Give again only the lines beginning with the one that contains "Write part 6" and ending with the one that contains "ground', 'twigs', kind='stuff')"; include both of those lines.

Stored data:
▼▼▼

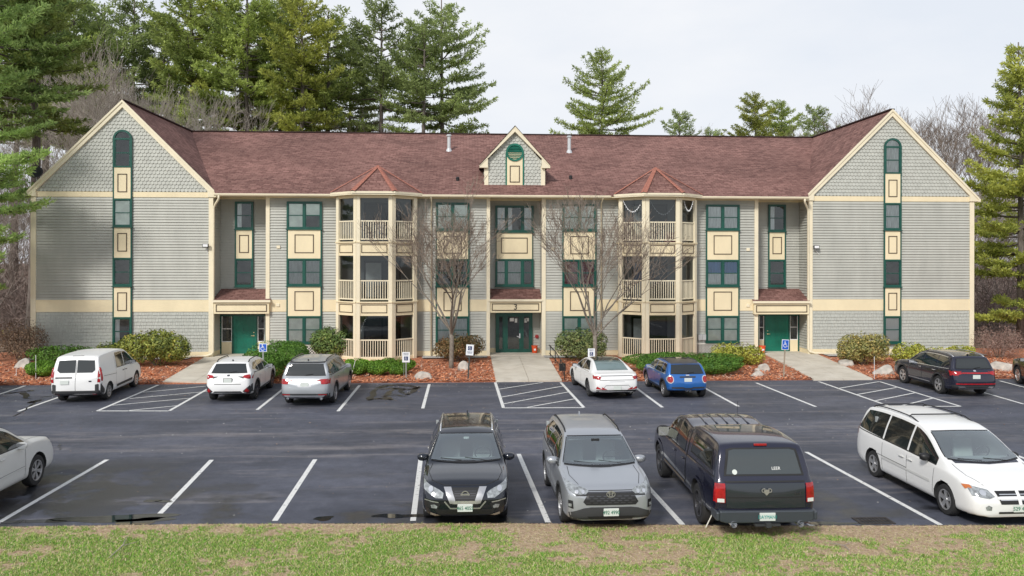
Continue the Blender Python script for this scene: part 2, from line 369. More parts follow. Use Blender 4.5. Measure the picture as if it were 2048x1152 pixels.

▲▲▲
▼▼▼

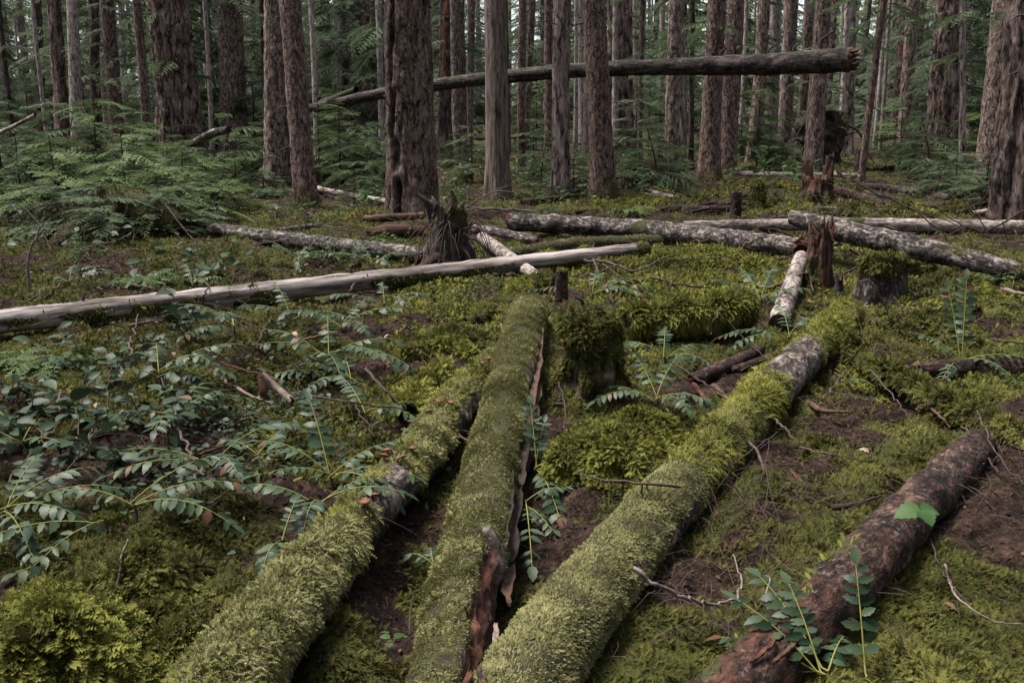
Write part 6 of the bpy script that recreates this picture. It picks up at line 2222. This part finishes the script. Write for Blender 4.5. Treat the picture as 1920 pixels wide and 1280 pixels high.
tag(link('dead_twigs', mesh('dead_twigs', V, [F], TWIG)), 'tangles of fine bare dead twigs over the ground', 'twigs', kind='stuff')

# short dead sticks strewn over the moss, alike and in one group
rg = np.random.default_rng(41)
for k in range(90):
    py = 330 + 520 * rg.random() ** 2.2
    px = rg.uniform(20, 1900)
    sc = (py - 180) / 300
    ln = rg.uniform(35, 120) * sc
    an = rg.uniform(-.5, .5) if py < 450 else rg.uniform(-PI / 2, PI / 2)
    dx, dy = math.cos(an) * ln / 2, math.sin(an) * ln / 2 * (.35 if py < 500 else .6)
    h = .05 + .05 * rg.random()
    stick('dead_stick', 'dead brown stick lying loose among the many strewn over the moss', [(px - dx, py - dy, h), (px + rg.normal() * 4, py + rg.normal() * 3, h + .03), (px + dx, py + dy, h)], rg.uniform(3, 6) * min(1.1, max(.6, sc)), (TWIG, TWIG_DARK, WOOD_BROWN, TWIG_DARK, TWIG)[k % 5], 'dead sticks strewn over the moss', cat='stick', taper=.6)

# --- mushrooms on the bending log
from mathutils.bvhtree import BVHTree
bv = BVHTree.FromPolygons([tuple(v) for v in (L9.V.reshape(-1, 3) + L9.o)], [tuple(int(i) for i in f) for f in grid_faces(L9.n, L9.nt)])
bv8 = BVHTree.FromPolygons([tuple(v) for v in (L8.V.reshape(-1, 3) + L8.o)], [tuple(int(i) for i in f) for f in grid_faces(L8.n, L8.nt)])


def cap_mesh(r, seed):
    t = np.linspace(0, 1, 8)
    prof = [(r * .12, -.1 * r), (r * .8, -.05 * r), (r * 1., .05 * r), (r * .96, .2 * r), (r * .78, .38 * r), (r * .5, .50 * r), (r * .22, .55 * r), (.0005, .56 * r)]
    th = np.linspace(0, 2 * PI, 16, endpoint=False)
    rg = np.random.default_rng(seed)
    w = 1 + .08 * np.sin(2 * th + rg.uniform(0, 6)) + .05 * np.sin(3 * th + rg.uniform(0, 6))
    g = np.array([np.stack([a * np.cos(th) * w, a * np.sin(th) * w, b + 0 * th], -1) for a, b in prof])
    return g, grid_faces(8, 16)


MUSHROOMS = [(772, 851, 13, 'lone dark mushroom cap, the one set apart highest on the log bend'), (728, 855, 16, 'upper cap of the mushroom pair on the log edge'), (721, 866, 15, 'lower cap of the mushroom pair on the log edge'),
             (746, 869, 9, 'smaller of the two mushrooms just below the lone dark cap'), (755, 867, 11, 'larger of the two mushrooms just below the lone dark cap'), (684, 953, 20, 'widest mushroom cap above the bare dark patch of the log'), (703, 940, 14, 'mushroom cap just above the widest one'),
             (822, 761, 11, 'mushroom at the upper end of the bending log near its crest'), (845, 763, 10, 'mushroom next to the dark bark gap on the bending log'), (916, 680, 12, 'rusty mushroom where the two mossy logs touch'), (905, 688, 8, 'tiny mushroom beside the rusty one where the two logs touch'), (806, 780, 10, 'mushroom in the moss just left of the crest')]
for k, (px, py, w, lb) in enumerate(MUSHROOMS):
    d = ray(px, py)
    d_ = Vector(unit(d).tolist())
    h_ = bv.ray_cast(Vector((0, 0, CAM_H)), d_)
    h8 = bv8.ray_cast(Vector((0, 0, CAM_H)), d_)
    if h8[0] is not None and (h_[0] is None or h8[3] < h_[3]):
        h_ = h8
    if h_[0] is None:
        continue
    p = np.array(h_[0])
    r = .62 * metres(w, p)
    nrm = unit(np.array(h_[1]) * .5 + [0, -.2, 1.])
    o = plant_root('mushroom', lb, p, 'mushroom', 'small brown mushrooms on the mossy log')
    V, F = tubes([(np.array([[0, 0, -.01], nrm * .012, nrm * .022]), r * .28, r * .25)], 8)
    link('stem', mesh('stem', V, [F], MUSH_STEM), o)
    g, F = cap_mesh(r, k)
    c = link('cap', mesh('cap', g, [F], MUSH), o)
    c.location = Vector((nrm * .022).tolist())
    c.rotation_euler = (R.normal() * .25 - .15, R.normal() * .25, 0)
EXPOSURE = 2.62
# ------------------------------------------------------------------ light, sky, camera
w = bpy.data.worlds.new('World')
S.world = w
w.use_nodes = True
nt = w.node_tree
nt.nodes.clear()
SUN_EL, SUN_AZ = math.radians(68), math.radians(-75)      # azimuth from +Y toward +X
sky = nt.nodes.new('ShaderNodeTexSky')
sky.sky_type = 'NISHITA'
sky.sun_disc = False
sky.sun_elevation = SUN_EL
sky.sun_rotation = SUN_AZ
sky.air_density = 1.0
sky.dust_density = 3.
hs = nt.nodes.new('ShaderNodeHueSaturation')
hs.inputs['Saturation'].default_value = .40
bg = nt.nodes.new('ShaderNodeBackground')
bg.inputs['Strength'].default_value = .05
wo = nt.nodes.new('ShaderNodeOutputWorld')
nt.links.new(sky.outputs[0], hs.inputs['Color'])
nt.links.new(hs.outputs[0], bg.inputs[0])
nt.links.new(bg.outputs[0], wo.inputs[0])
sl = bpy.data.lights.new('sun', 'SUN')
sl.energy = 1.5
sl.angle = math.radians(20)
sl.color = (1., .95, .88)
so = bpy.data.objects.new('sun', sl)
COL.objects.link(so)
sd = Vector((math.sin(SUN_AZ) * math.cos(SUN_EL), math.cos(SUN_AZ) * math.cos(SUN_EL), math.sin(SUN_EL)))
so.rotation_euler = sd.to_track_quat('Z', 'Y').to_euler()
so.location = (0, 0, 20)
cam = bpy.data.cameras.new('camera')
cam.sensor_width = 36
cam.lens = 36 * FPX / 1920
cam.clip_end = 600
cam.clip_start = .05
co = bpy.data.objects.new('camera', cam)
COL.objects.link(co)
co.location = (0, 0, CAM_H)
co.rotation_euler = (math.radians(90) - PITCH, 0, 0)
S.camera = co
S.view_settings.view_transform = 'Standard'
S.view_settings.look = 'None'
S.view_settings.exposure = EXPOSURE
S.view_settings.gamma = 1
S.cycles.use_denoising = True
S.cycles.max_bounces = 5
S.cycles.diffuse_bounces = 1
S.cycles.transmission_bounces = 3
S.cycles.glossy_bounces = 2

▲▲▲

Exercise response:
Write part 6 of the bpy script that recreates this picture. It picks up at line 2222. This part finishes the script. Write for Blender 4.5. Treat the picture as 1920 pixels wide and 1280 pixels high.
tag(link('dead_twigs', mesh('dead_twigs', V, [F], TWIG)), 'tangles of fine bare dead twigs over the ground', 'twigs', kind='stuff')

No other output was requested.